## WRITTEN PROBLEM
Retype the listing that follows, exactly as written.

## INFORMATION PROVIDED
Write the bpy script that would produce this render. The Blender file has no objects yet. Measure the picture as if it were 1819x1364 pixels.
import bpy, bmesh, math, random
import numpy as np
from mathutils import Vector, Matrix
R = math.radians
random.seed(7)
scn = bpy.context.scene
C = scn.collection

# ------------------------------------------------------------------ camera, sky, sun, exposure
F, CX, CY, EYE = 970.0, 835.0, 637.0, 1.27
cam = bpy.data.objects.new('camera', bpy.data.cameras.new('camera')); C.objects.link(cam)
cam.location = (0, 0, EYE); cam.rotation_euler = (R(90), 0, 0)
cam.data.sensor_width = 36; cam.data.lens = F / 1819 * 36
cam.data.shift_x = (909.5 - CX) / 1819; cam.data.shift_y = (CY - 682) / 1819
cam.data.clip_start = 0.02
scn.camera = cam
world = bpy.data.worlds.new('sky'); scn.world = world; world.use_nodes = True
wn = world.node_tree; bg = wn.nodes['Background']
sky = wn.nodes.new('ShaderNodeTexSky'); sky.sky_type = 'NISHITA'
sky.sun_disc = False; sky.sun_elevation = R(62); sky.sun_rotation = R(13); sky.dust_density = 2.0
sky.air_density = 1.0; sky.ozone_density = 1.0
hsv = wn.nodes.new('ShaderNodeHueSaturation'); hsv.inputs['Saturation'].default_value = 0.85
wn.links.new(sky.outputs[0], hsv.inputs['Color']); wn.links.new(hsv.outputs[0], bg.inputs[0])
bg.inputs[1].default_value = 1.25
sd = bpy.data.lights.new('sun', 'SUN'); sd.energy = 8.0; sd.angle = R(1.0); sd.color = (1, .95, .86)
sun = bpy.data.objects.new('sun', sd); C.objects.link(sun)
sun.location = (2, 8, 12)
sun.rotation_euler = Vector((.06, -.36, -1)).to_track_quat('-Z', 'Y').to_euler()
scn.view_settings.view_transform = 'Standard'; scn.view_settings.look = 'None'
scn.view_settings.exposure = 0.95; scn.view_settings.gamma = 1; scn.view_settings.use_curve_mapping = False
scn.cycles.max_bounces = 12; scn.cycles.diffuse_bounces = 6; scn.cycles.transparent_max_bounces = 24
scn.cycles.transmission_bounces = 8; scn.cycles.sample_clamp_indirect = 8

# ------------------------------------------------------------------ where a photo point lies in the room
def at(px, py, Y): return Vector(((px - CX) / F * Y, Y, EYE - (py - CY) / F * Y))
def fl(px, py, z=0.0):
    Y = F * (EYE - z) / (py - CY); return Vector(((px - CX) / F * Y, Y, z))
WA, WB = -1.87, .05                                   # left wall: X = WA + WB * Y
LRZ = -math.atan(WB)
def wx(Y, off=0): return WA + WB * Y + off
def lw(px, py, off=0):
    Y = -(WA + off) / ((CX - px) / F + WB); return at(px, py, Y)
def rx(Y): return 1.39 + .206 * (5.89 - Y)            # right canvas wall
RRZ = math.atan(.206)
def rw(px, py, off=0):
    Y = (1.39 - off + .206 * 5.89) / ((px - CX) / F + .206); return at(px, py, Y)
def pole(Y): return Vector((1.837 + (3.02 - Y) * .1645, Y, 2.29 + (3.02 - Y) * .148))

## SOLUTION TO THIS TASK
Write the bpy script that would produce this render. The Blender file has no objects yet. Measure the picture as if it were 1819x1364 pixels.
import bpy, bmesh, math, random
import numpy as np
from mathutils import Vector, Matrix
R = math.radians
random.seed(7)
scn = bpy.context.scene
C = scn.collection

# ------------------------------------------------------------------ camera, sky, sun, exposure
F, CX, CY, EYE = 970.0, 835.0, 637.0, 1.27
cam = bpy.data.objects.new('camera', bpy.data.cameras.new('camera')); C.objects.link(cam)
cam.location = (0, 0, EYE); cam.rotation_euler = (R(90), 0, 0)
cam.data.sensor_width = 36; cam.data.lens = F / 1819 * 36
cam.data.shift_x = (909.5 - CX) / 1819; cam.data.shift_y = (CY - 682) / 1819
cam.data.clip_start = 0.02
scn.camera = cam
world = bpy.data.worlds.new('sky'); scn.world = world; world.use_nodes = True
wn = world.node_tree; bg = wn.nodes['Background']
sky = wn.nodes.new('ShaderNodeTexSky'); sky.sky_type = 'NISHITA'
sky.sun_disc = False; sky.sun_elevation = R(62); sky.sun_rotation = R(13); sky.dust_density = 2.0
sky.air_density = 1.0; sky.ozone_density = 1.0
hsv = wn.nodes.new('ShaderNodeHueSaturation'); hsv.inputs['Saturation'].default_value = 0.85
wn.links.new(sky.outputs[0], hsv.inputs['Color']); wn.links.new(hsv.outputs[0], bg.inputs[0])
bg.inputs[1].default_value = 1.25
sd = bpy.data.lights.new('sun', 'SUN'); sd.energy = 8.0; sd.angle = R(1.0); sd.color = (1, .95, .86)
sun = bpy.data.objects.new('sun', sd); C.objects.link(sun)
sun.location = (2, 8, 12)
sun.rotation_euler = Vector((.06, -.36, -1)).to_track_quat('-Z', 'Y').to_euler()
scn.view_settings.view_transform = 'Standard'; scn.view_settings.look = 'None'
scn.view_settings.exposure = 0.95; scn.view_settings.gamma = 1; scn.view_settings.use_curve_mapping = False
scn.cycles.max_bounces = 12; scn.cycles.diffuse_bounces = 6; scn.cycles.transparent_max_bounces = 24
scn.cycles.transmission_bounces = 8; scn.cycles.sample_clamp_indirect = 8

# ------------------------------------------------------------------ where a photo point lies in the room
def at(px, py, Y): return Vector(((px - CX) / F * Y, Y, EYE - (py - CY) / F * Y))
def fl(px, py, z=0.0):
    Y = F * (EYE - z) / (py - CY); return Vector(((px - CX) / F * Y, Y, z))
WA, WB = -1.87, .05                                   # left wall: X = WA + WB * Y
LRZ = -math.atan(WB)
def wx(Y, off=0): return WA + WB * Y + off
def lw(px, py, off=0):
    Y = -(WA + off) / ((CX - px) / F + WB); return at(px, py, Y)
def rx(Y): return 1.39 + .206 * (5.89 - Y)            # right canvas wall
RRZ = math.atan(.206)
def rw(px, py, off=0):
    Y = (1.39 - off + .206 * 5.89) / ((px - CX) / F + .206); return at(px, py, Y)
def pole(Y): return Vector((1.837 + (3.02 - Y) * .1645, Y, 2.29 + (3.02 - Y) * .148))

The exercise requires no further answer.